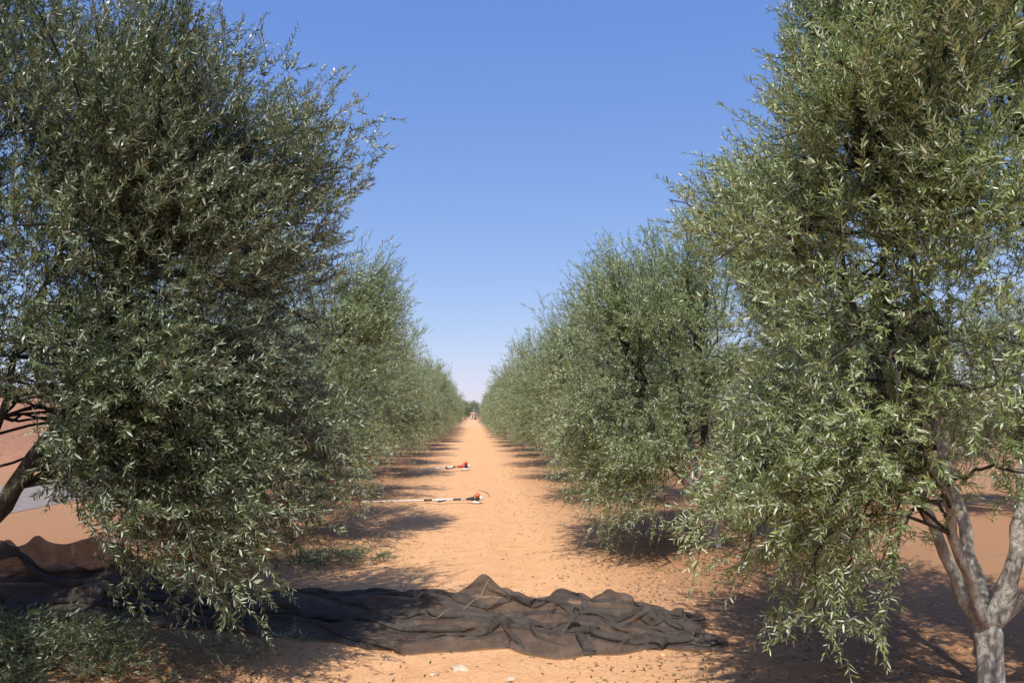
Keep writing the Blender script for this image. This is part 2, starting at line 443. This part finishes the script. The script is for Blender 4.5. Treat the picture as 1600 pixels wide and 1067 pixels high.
mid_c = make_tree(59, 190, 48, 22, False, R=(2.0, 1.85), zc=2.0, H=(1.75, 1.6), fork=0.7, leaf_len=0.057, leaf_ratio=0.19, sprouts=40, ptop=2.2, lumpamp=0.5, carve=0.16)
mids = [mid_a, mid_b, mid_c]
G = 'olive trees planted in rows in the grove'
place_tree(near_right, LOC_R, 0, (1, 1, 1), 'tall olive tree with pale forked trunk and dense silvery crown', G)
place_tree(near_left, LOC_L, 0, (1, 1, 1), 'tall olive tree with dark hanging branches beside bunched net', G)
place_tree(right_two, LOC_R2, 0, (1, 1, 1), 'rounded olive tree whose pale leafy skirt almost touches the soil', G)
LBL = 'olive tree with grey-green foliage hanging near the red soil'
place_tree(left_two, LOC_L2, 0, (1, 1, 1), LBL, G)
rr = random.Random(5)
place_tree(mid_b, (-3.7, 0.5, 0), 1.0, (1.12, 1.0, 1.2), LBL, G)  # row tree out of view, added and enlarged to shade the near left tree
for k in range(1, 19):
    s = rr.uniform(0.92, 1.06)
    if k > 1:
        place_tree(mids[k % 3], (2.75 + rr.uniform(-0.15, 0.15), 4.5 + 5.0 * k + rr.uniform(-0.2, 0.2), 0),
               rr.choice([0, math.pi]) + rr.uniform(-0.4, 0.4), (s, s, s * rr.uniform(0.88, 1.16)), LBL, G)
    s = rr.uniform(0.94, 1.06)
    if k > 1:
        place_tree(mids[(k + 1) % 3], (-2.9 + rr.uniform(-0.12, 0.12), 5.4 + 5.0 * k + rr.uniform(-0.2, 0.2), 0),
               rr.choice([0, math.pi]) + rr.uniform(-0.4, 0.4), (s, s, s * rr.uniform(0.88, 1.14)), LBL, G)
for k in range(0, 8):
    s = rr.uniform(0.92, 1.04)
    place_tree(mids[(k + 2) % 3], (9.0 + rr.uniform(-0.15, 0.15), 7.5 + 5.0 * k, 0), rr.uniform(0, 6.28), (s, s, s), LBL, G)

# ------------------------------------------------------------------ ground
def axis(lo, hi, fine_lo, fine_hi, step):
    a = list(np.arange(fine_lo, fine_hi, step)); s = step; x = fine_hi
    while x < hi: a.append(x); s *= 1.25; x += s
    a.append(hi); s = step; x = fine_lo - step; b = []
    while x > lo: b.append(x); s *= 1.25; x -= s
    b.append(lo)
    return np.array(b[::-1] + a)
def ground_z(x, y):
    n = mnoise.noise(Vector((x * 0.9, y * 0.9, 0.3))) * 0.018 + mnoise.noise(Vector((x * 3.1, y * 3.1, 1.3))) * 0.010 + mnoise.noise(Vector((x * 9, y * 9, 4.3))) * 0.006
    tr = -0.018 * (math.exp(-((x - 0.55) / 0.2) ** 2) + math.exp(-((x + 0.6) / 0.2) ** 2))
    ridge = 0.03 * math.exp(-((abs(x) - 2.9) / 1.0) ** 2)
    f = max(0.0, min(1.0, (6.3 - abs(x)) / 0.8))
    fy = max(0.0, min(1.0, (60 - y) / 30))
    return (n * (0.35 + 0.65 * fy) + tr + ridge) * f
xs = axis(-700, 700, -4.6, 4.6, 0.06); ys = axis(-60, 1500, 3.2, 16, 0.06)
X, Y = np.meshgrid(xs, ys)
Z = np.array([ground_z(a, b) for a, b in zip(X.ravel(), Y.ravel())])
gv = np.stack([X.ravel(), Y.ravel(), Z], -1)
nx = len(xs); ny = len(ys)
i, j = np.meshgrid(np.arange(ny - 1), np.arange(nx - 1), indexing='ij')
a = i * nx + j
gq = np.stack([a, a + 1, a + nx + 1, a + nx], -1).reshape(-1, 4)
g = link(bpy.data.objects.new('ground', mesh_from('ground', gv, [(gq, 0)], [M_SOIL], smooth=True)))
g['kind'] = 'structure'; g['label'] = 'dry orange soil of the olive grove'; g['category'] = 'ground'

M_TRACK = simple_mat('grey_gravel', (0.25, 0.20, 0.17), 0.95, 0, 8, 0.3)
tv = []; ny2 = 60
yy = np.linspace(-20, 200, ny2)
for y in yy:
    for x in (-10.4, -9.4, -8.4, -7.4):
        tv.append((x + 0.15 * mnoise.noise(Vector((x, y * 0.3, 0))), y, 0.006))
tv = np.array(tv); i, j = np.meshgrid(np.arange(ny2 - 1), np.arange(3), indexing='ij'); a = i * 4 + j
tq = np.stack([a, a + 1, a + 5, a + 4], -1).reshape(-1, 4)
o = link(bpy.data.objects.new('gravel_road', mesh_from('gravel_road', tv, [(tq, 0)], [M_TRACK])))
o['kind'] = 'structure'; o['label'] = 'grey gravel farm road beside the grove'; o['category'] = 'road'
bx = np.linspace(-46, -12.0, 60); by = np.linspace(-20, 200, 260)
X, Y = np.meshgrid(bx, by)
def bank_z(x, y):
    t = max(0, min(1, (-12.4 - x) / 5.0)); t = t * t * (3 - 2 * t)
    return -0.1 + t * (2.6 + 0.5 * mnoise.noise(Vector((x * 0.15, y * 0.08, 2)))) + (0.22 * mnoise.noise(Vector((x * 0.7, y * 0.7, 5))) + 0.08 * mnoise.noise(Vector((x * 2.5, y * 2.5, 5)))) * min(1, t * 3)
Z = np.array([bank_z(a, b) for a, b in zip(X.ravel(), Y.ravel())])
i, j = np.meshgrid(np.arange(259), np.arange(59), indexing='ij'); a = i * 60 + j
bq = np.stack([a, a + 1, a + 61, a + 60], -1).reshape(-1, 4)
o = link(bpy.data.objects.new('earth_bank', mesh_from('earth_bank', np.stack([X.ravel(), Y.ravel(), Z], -1), [(bq, 0)], [M_BANK], smooth=True)))
o['kind'] = 'structure'; o['label'] = 'raised bank of bare red earth'; o['category'] = 'bank'

# ------------------------------------------------------------------ litter and stones
def scatter_leaves(name, n, fx, fy, mat, label, zoff=0.006):
    x = fx(n); y = fy(n)
    z = np.array([ground_z(a, b) for a, b in zip(x, y)]) + zoff
    P = np.stack([x, y, z], -1)
    a = rng.uniform(0, 6.28, n); ld = norm(np.stack([np.cos(a), np.sin(a), rng.normal(0, 0.12, n)], -1))
    nr = norm(np.stack([rng.normal(0, 0.25, n), rng.normal(0, 0.25, n), np.ones(n)], -1))
    W = norm(np.cross(nr, ld)); ll = rng.uniform(0.025, 0.06, n)[:, None]; ww = ll * rng.uniform(0.15, 0.3, n)[:, None]
    v = np.stack([P, P + ld * ll * 0.5 - W * ww * 0.5, P + ld * ll, P + ld * ll * 0.5 + W * ww * 0.5], 1)
    v[:, 1:3, 2] += 0.003
    b = (np.arange(n) * 4)[:, None]
    var = np.repeat(rng.random(n), 4)
    o = link(bpy.data.objects.new(name, mesh_from(name, v.reshape(-1, 3), [(b + np.array([[0, 1, 2, 3]]), 0)], [mat], var=var)))
    o['kind'] = 'stuff'; o['label'] = label; o['category'] = name.replace('_', ' ')
def fx(n):
    return np.where(rng.random(n) < 0.5, -1, 1) * np.abs(rng.normal(2.5, 0.85, n))
fy = lambda n: 3.0 + 22 * rng.random(n) ** 1.7
scatter_leaves('leaf_litter', 36000, fx, fy, M_LEAF_DRY, 'dry brown fallen olive leaves on the soil')
scatter_leaves('green_leaf_litter', 7000, lambda n: np.where(rng.random(n) < 0.6, rng.normal(-1.9, 0.8, n), rng.normal(2.1, 0.8, n)), fy, M_LEAF_CUT, 'freshly fallen green olive leaves on the soil')

M_STONE = simple_mat('pale_stone', (0.60, 0.44, 0.31), 0.9, 0, 14, 0.3)
M_CLOD = simple_mat('soil_clod', (0.72, 0.40, 0.20), 0.95, 0, 40, 0.3)
ico_v = []
ph = (1 + 5 ** 0.5) / 2
for s1 in (-1, 1):
    for s2 in (-1, 1):
        ico_v += [(0, s1, s2 * ph), (s1, s2 * ph, 0), (s2 * ph, 0, s1)]
ico_v = norm(np.array(ico_v, float))
import itertools
ico_f = []
for t in itertools.combinations(range(12), 3):
    d = [np.linalg.norm(ico_v[t[a]] - ico_v[t[b]]) for a, b in ((0, 1), (1, 2), (0, 2))]
    if max(d) < 1.1:
        n_ = np.cross(ico_v[t[1]] - ico_v[t[0]], ico_v[t[2]] - ico_v[t[0]])
        ico_f.append(t if np.dot(n_, ico_v[t[0]]) > 0 else (t[0], t[2], t[1]))
ico_f = np.array(ico_f)
def pebbles(name, n, smin, smax, mat, label, fx, fy):
    x = fx(n); y = fy(n)
    z = np.array([ground_z(a, b) for a, b in zip(x, y)])
    sz = smin + (smax - smin) * rng.random(n) ** 4
    v = ico_v[None] * (1 + rng.normal(0, 0.16, (n, 12, 1))) * sz[:, None, None] * np.stack([rng.uniform(0.7, 1.3, n), rng.uniform(0.7, 1.3, n), rng.uniform(0.45, 0.8, n)], -1)[:, None]
    v = v + np.stack([x, y, z + sz * 0.2], -1)[:, None]
    f = (ico_f[None] + (np.arange(n) * 12)[:, None, None]).reshape(-1, 3)
    o = link(bpy.data.objects.new(name, mesh_from(name, v.reshape(-1, 3), [(f, 0)], [mat])))
    o['kind'] = 'stuff'; o['label'] = label; o['category'] = name.replace('_', ' ')
pebbles('soil_clods', 7000, 0.003, 0.018, M_CLOD, 'small crumbled clods of orange soil', lambda n: rng.uniform(-4, 4, n), fy)
pebbles('gravel', 700, 0.004, 0.015, M_STONE, 'small pale stones strewn over orange soil', lambda n: rng.uniform(-4, 4, n), fy)

def stone(loc, size, label, seed):
    import bmesh
    bm = bmesh.new(); bmesh.ops.create_icosphere(bm, subdivisions=3, radius=1)
    for v in bm.verts:
        n_ = mnoise.noise(v.co * 1.1 + Vector((seed, 0, 0))) * 0.5 + mnoise.noise(v.co * 3 + Vector((seed, 0, 0))) * 0.12
        v.co = v.co * (1 + n_)
        v.co = Vector((v.co.x * size[0], v.co.y * size[1], v.co.z * size[2]))
    me = bpy.data.meshes.new('stone'); bm.to_mesh(me); bm.free(); me.materials.append(M_STONE)
    o = link(bpy.data.objects.new('stone', me)); o.location = loc
    o['label'] = label; o['category'] = 'stone'; o['group'] = 'loose stones on the soil'
stone((-0.07, 5.2, 0.0), (0.055, 0.04, 0.026), 'flat pale stone half buried in orange soil', 3)
stone((0.24, 5.0, 0.0), (0.025, 0.02, 0.014), 'small pale stone lying on orange soil', 9)
stone((-0.24, 5.1, 0.0), (0.018, 0.015, 0.01), 'small pale stone lying on orange soil', 14)

# ------------------------------------------------------------------ harvest net (cloth settled over a lumpy core)
m, nt, out = new_mat('net_fabric'); M_NET = m
gg = N(nt, 'ShaderNodeNewGeometry')
f1 = noise_tex(nt, gg.outputs['Position'], 5, 6, 0.6, 0.8)
f2 = noise_tex(nt, gg.outputs['Position'], 45, 5, 0.7, 1.5)
f3 = noise_tex(nt, gg.outputs['Position'], 240, 3, 0.6)
colr = ramp(nt, f1, [(0.3, (0.070, 0.056, 0.046)), (0.7, (0.175, 0.145, 0.122))])
colr = mixc(nt, 0.75, colr, ramp(nt, f3, [(0.35, (0.5, 0.5, 0.5)), (0.65, (1.3, 1.3, 1.3))]), 'MULTIPLY')
p = N(nt, 'ShaderNodeBsdfPrincipled'); p.inputs['Roughness'].default_value = 0.75
p.inputs['Specular IOR Level'].default_value = 0.15
nt.links.new(colr, p.inputs['Base Color'])
nt.links.new(bump(nt, mathn(nt, 'ADD', f2, f3), 0.45, 0.015), p.inputs['Normal'])
tr = N(nt, 'ShaderNodeBsdfTransparent'); tr.inputs[0].default_value = (0.90, 0.87, 0.84, 1)
mx = N(nt, 'ShaderNodeMixShader')
mr = N(nt, 'ShaderNodeMapRange'); nt.links.new(f1, mr.inputs[0]); mr.inputs[1].default_value = 0.3; mr.inputs[2].default_value = 0.7
mr.inputs[3].default_value = 0.26; mr.inputs[4].default_value = 0.44
nt.links.new(mr.outputs[0], mx.inputs[0])
nt.links.new(p.outputs[0], mx.inputs[1]); nt.links.new(tr.outputs[0], mx.inputs[2]); nt.links.new(mx.outputs[0], out.inputs[0])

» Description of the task
Return only the lines from the start of the data through the line that contains "place_tree(near_right, LOC_R, 0, (1, 1, 1), 'tall", please, copying them exactly and omitting all pictures.

» Solution for this problem
Keep writing the Blender script for this image. This is part 2, starting at line 443. This part finishes the script. The script is for Blender 4.5. Treat the picture as 1600 pixels wide and 1067 pixels high.
mid_c = make_tree(59, 190, 48, 22, False, R=(2.0, 1.85), zc=2.0, H=(1.75, 1.6), fork=0.7, leaf_len=0.057, leaf_ratio=0.19, sprouts=40, ptop=2.2, lumpamp=0.5, carve=0.16)
mids = [mid_a, mid_b, mid_c]
G = 'olive trees planted in rows in the grove'
place_tree(near_right, LOC_R, 0, (1, 1, 1), 'tall olive tree with pale forked trunk and dense silvery crown', G)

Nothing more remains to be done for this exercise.